Copy verbatim the material from its first line to the line that holds "C = sc.collection", including that line.
____
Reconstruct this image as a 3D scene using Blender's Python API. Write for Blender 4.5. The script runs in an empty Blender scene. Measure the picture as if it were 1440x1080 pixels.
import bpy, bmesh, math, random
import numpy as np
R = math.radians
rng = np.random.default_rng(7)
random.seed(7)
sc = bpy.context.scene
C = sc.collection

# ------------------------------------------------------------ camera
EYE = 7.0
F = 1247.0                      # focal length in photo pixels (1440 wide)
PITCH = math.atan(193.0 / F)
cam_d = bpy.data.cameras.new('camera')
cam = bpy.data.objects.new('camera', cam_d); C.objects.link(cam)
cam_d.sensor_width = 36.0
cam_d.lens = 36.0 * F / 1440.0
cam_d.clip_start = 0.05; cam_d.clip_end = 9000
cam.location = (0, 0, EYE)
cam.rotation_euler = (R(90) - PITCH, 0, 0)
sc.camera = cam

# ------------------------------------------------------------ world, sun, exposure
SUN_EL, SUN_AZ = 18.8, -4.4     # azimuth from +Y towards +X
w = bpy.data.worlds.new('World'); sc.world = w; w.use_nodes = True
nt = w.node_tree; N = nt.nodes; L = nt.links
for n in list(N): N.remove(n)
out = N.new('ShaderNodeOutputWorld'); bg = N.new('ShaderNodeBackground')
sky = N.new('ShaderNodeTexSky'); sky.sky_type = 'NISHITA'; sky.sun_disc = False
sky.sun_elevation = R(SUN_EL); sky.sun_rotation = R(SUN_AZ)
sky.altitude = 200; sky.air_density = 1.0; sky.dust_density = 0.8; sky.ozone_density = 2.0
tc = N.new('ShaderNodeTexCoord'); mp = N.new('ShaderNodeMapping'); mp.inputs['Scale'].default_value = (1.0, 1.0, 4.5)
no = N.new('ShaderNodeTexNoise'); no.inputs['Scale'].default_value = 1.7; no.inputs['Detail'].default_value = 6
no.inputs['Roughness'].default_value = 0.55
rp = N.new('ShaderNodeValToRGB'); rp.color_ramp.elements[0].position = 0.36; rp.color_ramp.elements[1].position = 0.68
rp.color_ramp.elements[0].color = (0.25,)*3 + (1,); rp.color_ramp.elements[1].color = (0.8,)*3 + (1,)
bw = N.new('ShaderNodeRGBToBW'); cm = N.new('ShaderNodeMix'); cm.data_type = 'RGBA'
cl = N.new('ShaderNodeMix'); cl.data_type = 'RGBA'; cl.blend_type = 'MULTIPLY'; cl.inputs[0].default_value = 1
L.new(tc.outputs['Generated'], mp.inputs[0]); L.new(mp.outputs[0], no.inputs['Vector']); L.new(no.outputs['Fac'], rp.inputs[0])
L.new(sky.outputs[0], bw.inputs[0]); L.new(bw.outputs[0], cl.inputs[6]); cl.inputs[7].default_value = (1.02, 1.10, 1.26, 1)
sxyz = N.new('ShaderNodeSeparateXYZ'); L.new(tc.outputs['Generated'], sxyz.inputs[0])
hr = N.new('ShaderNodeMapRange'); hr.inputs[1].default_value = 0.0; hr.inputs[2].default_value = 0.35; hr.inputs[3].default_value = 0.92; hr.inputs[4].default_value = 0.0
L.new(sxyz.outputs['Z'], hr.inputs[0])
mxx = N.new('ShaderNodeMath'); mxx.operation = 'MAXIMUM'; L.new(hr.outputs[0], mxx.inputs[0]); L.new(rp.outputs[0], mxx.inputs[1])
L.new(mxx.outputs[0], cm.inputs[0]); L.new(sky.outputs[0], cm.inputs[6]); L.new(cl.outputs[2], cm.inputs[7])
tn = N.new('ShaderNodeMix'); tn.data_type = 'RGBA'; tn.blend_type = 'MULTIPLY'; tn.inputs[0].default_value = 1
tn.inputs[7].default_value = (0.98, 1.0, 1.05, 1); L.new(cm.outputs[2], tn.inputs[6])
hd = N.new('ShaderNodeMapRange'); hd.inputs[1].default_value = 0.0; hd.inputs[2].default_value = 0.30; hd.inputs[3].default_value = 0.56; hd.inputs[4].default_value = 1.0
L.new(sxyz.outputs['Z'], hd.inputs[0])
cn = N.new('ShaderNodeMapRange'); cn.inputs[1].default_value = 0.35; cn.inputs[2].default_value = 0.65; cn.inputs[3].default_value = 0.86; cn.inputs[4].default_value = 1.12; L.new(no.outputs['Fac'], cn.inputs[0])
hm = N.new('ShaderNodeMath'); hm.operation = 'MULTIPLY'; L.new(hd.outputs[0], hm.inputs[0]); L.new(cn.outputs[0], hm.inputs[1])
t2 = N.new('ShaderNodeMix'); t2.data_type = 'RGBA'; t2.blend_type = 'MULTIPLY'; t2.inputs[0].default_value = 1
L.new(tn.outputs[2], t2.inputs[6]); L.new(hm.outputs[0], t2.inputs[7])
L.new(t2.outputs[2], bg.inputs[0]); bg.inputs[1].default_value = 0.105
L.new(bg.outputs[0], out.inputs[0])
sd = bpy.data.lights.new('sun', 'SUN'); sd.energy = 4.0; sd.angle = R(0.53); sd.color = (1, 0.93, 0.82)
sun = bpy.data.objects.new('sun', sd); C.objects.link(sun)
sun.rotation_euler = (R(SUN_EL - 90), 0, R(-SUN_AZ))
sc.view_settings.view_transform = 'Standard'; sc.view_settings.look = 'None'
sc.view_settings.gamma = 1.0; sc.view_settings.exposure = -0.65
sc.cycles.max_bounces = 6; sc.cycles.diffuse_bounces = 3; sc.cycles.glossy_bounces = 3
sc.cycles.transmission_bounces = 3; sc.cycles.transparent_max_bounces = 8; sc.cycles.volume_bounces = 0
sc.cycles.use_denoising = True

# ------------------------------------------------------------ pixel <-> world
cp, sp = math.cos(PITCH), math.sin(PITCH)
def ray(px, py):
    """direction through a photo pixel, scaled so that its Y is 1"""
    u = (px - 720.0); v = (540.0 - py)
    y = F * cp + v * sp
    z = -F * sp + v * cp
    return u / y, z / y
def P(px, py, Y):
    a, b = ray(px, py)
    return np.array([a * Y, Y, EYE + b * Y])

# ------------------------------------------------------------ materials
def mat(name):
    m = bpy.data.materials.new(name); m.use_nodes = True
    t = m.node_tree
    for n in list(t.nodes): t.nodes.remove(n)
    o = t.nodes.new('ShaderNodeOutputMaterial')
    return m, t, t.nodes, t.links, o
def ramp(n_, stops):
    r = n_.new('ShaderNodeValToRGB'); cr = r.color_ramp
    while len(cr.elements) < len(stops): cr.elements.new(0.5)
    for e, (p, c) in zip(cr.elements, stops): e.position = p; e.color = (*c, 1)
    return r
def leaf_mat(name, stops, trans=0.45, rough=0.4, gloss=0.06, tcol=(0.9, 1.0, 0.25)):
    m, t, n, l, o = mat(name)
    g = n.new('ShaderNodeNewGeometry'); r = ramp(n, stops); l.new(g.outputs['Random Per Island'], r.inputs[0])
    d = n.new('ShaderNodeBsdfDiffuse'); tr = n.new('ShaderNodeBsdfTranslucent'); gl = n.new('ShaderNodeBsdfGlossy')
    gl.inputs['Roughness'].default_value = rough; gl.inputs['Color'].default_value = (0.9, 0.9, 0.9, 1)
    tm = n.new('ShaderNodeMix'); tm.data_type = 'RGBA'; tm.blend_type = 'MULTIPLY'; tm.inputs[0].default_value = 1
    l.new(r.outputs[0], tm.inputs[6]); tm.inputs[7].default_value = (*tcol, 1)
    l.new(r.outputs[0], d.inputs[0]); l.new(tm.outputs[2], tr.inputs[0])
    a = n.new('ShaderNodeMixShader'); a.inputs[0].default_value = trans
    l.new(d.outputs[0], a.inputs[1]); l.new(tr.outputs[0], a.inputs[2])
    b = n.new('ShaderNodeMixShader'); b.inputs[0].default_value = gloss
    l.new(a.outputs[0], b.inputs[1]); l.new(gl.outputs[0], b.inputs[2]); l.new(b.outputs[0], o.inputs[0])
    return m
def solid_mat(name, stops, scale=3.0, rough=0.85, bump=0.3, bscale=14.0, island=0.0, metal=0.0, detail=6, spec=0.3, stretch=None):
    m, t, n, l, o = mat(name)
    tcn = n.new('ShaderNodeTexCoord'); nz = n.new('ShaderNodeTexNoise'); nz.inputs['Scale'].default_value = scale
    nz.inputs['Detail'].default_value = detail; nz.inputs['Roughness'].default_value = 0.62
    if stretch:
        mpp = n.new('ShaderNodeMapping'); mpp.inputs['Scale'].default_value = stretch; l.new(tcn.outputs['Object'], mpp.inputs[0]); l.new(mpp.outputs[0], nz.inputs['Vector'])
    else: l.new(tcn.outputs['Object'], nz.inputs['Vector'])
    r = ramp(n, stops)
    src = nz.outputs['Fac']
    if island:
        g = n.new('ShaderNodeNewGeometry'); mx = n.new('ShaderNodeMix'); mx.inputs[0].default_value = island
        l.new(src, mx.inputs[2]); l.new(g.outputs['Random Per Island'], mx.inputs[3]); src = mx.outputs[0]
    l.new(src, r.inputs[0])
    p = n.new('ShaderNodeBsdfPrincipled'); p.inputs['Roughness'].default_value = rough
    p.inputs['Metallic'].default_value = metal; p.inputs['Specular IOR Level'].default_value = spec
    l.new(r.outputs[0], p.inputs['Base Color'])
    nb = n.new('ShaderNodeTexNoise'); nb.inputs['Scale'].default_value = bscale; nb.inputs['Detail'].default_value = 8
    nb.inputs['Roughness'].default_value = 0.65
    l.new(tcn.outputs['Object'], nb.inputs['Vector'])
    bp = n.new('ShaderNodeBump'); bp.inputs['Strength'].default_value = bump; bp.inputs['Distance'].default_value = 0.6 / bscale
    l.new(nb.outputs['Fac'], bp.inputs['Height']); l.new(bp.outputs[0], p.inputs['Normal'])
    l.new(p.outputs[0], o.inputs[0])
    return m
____
FINISHED TASK.
Reconstruct this image as a 3D scene using Blender's Python API. Write for Blender 4.5. The script runs in an empty Blender scene. Measure the picture as if it were 1440x1080 pixels.
import bpy, bmesh, math, random
import numpy as np
R = math.radians
rng = np.random.default_rng(7)
random.seed(7)
sc = bpy.context.scene
C = sc.collection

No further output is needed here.